Né en 1941, Mac Rebennack est très tôt plongé dans la musique et de l’époque et du lieu où il vit le jour, c’est-à-dire la Nouvelle Orléans. À l’âge de 13 ans, il abandonne l’école pour devenir musicien professionnel, écumant les boîtes et studios néo-orléanais. A la fin des années 50, il a son propre groupe. Il joue une musique purement locale : un mélange de jazz, blues, RnB, boogie woogie, rock’n’roll, etc. Vers 1960, il s’esquinte l’annulaire gauche lors d’une rixe armée dans un bouge. Il délaisse alors la guitare pour se concentrer sur le piano avec Professor Longhair pour mentor. Outre la musique, Mac ne dédaigne pas flirter avec l’illégalité. Il deale et maquereaute deci delà, se fait pincer et passe deux années à l’ombre. A la fin des années 60, rangé des voitures, il conçoit un spectacle musical centré sur le personnage historique de Dr John, un « prêtre » vaudou du début 19ème siècle. Son acolyte lui faisant faux bon, c’est Mac qui endosse le costume et ainsi naît celui que nous connaissons sous le nom d’artiste de Dr John, the night tripper (le voyager de la nuit (coucou Céline !)). Il finit les 60’s et commence les 70’s avec 4 albums où se mêlent RnB, rock psyché et vaudou.

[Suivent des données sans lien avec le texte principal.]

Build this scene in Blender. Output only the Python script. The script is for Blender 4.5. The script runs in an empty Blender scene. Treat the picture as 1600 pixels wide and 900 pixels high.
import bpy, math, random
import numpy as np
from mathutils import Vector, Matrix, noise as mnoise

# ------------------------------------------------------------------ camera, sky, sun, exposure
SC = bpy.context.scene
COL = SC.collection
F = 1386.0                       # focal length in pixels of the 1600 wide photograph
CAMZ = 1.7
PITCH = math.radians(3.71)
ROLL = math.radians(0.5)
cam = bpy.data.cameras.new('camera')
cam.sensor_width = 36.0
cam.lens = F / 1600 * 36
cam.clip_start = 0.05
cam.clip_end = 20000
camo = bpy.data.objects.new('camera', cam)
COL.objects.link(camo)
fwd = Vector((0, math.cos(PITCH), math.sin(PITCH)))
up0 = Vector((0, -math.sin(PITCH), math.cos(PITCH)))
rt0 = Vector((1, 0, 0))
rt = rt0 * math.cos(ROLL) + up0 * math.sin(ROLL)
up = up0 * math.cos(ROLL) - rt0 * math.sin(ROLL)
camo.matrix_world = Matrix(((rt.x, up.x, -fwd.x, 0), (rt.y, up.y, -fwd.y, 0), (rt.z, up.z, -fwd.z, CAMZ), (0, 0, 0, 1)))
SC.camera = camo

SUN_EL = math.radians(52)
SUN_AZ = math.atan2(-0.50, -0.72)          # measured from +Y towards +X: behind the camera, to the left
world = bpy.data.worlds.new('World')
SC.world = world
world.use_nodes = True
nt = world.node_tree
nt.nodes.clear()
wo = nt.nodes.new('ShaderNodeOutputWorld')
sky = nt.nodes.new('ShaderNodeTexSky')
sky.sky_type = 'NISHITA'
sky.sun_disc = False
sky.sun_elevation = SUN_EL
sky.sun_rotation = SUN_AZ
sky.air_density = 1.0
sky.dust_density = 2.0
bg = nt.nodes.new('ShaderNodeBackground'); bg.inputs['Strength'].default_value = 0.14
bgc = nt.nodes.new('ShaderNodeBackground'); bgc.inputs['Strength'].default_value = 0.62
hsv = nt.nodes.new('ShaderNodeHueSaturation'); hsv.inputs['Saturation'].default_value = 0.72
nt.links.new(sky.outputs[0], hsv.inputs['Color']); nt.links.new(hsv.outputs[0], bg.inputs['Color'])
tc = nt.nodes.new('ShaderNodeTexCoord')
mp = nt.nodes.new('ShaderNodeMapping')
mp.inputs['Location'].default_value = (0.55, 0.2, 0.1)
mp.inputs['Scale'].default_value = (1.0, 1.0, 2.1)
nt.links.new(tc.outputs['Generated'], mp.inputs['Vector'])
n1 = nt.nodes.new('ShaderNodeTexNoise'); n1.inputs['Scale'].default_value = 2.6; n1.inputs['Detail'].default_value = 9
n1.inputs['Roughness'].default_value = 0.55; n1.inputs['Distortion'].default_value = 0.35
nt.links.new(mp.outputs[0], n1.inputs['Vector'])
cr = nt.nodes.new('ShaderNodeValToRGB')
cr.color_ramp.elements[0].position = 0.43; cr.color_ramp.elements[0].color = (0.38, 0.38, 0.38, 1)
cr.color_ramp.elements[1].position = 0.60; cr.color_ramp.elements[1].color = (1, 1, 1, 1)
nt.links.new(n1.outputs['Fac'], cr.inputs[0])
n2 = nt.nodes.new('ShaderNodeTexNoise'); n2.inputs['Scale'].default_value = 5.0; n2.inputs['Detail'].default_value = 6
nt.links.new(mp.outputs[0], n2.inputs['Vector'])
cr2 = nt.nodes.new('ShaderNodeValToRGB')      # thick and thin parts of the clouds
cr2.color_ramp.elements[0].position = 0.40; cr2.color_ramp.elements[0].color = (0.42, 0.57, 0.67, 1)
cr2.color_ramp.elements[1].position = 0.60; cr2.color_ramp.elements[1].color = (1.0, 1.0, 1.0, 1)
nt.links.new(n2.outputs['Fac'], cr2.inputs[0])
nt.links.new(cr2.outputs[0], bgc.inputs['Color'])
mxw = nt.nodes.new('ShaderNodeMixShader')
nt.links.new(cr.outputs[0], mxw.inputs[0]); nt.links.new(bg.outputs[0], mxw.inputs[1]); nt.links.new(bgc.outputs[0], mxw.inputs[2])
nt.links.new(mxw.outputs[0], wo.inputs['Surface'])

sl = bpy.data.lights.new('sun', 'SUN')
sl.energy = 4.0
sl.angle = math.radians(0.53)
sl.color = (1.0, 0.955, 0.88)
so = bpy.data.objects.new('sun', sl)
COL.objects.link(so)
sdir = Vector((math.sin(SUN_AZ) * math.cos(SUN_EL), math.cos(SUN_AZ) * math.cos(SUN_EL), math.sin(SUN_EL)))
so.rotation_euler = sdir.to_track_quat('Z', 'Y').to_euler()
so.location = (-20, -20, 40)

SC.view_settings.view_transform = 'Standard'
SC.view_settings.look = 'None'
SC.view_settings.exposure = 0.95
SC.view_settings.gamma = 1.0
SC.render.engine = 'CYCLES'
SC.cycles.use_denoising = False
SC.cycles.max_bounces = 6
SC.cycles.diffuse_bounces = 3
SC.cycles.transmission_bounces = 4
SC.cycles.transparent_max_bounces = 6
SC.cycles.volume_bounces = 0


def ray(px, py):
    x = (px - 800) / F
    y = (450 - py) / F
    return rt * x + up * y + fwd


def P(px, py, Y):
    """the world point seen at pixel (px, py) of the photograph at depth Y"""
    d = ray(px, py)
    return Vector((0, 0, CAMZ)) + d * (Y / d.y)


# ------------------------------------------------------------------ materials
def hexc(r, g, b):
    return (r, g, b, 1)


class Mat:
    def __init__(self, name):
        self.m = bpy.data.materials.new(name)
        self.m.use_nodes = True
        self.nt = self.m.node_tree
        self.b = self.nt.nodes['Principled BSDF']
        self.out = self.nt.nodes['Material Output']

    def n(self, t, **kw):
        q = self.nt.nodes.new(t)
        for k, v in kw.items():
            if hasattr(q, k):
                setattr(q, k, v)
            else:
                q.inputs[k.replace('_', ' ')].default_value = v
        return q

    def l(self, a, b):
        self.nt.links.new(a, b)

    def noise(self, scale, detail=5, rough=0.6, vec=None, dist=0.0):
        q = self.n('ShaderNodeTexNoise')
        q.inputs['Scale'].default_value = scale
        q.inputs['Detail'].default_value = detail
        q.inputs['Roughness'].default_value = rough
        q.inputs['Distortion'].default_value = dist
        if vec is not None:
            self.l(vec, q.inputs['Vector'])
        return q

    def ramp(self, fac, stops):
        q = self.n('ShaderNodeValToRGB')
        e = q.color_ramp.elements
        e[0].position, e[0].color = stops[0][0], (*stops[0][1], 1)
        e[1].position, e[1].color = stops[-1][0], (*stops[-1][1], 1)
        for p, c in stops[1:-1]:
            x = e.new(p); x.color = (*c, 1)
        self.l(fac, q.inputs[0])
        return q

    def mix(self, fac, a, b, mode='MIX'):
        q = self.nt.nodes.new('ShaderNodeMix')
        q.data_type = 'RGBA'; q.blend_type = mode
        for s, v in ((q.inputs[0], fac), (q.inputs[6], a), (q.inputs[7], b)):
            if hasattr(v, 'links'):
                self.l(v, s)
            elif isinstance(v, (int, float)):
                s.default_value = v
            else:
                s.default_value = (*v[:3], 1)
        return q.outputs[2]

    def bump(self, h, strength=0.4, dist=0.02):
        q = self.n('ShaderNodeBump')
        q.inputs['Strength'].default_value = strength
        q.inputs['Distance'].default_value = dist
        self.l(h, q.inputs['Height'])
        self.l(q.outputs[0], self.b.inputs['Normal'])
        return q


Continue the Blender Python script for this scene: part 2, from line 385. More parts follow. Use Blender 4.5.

Le temps aidant, Mac commence à être fatigué par le personnage qu’il ne peut pourtant pas abandonné. Un masque porté trop longtemps finit par manger ce qu’il cache. S’il conserve le pseudonyme, la musique, en revanche, s’affranchit des oripeaux de l’époque pour revenir à la source « traditionnelle » de la Nouvelle Orléans. Ainsi, Gumbo, le cinquième album du docteur est un florilège des standards du coin, ne comportant aucune de ses compositions personnels. Le Gumbo est un plat traditionnel de Louisiane, un genre de bouillon épais longuement mariné où se mélangent viande, crustacés, légumes et épices, autant dire que c’est une parfaite métaphore et de la musique de la Nouvelle Orléans et du style de Dr John, en digne enfant du pays qu’il est.
Sur ces 12 classiques, Mac est entouré de la crème des musiciens locaux et autant vous dire que cela joue du feu de Dieu. Outre la formation classique rock, nous avons droit ici à une section complète de cuivres ainsi qu’à de magnifiques chœurs féminins. C’est du grand art, une splendide relecture de classiques, un vibrant hommage de musiciens à la culture historique de la ville.
Nous avons remarqué que beaucoup de titres se finissent en fade out (fondu). Une explication possible est que la plupart de ces titres, scies qui, comme l’amitié, ne s’usent pas quand on s’en sert, sont, lors de leur exécution publique, amenées à durer, durer, durer tant que les musiciens n’ont pas eux-mêmes épuisé tout leur arsenal d’improvisation et que le public n’est pas rincé par la danse dans un bouge à l’air enfumé, le tout dans l’environnement étouffant d’une chaude soirée d’été dans le delta du Mississippi alors que l’orage menace mais n’éclate pas.
Symboliquement, le fade out est aussi le signe d’une musique qui ne veut pas s’arrêter, qui ne veut pas mourir (car une musique qui s’arrête, qui ne bouge plus, meurt, comme un requin immobile s’asphyxie), qui vieillit, perd en vigueur et finit par disparaître sans qu’on s’en aperçoive, comme à regret, avec le notion néanmoins du devoir accompli, c’est-à-dire d’avoir laisser dans un coin du crâne de l’auditeur ce petit vers d’oreille, cet earworm, qui reviendra vous hanter, qui vous reviendra en mémoire quand vous vous y attendrez le moins et restera à trotter dans votre goliwog jusqu’à disparaître lui-même en fade out…
Et comme le chante Dr John :
Blow, wind blow
All my troubles away
Blow, wind blow
Until Judgement Day
(Que souffle, que souffle le vent
Et tous mes problèmes s’en vont
Que souffle, que souffle le vent
Jusqu’au jour du jugement dernier)
Et en attendant ce jour, écoutons cet album.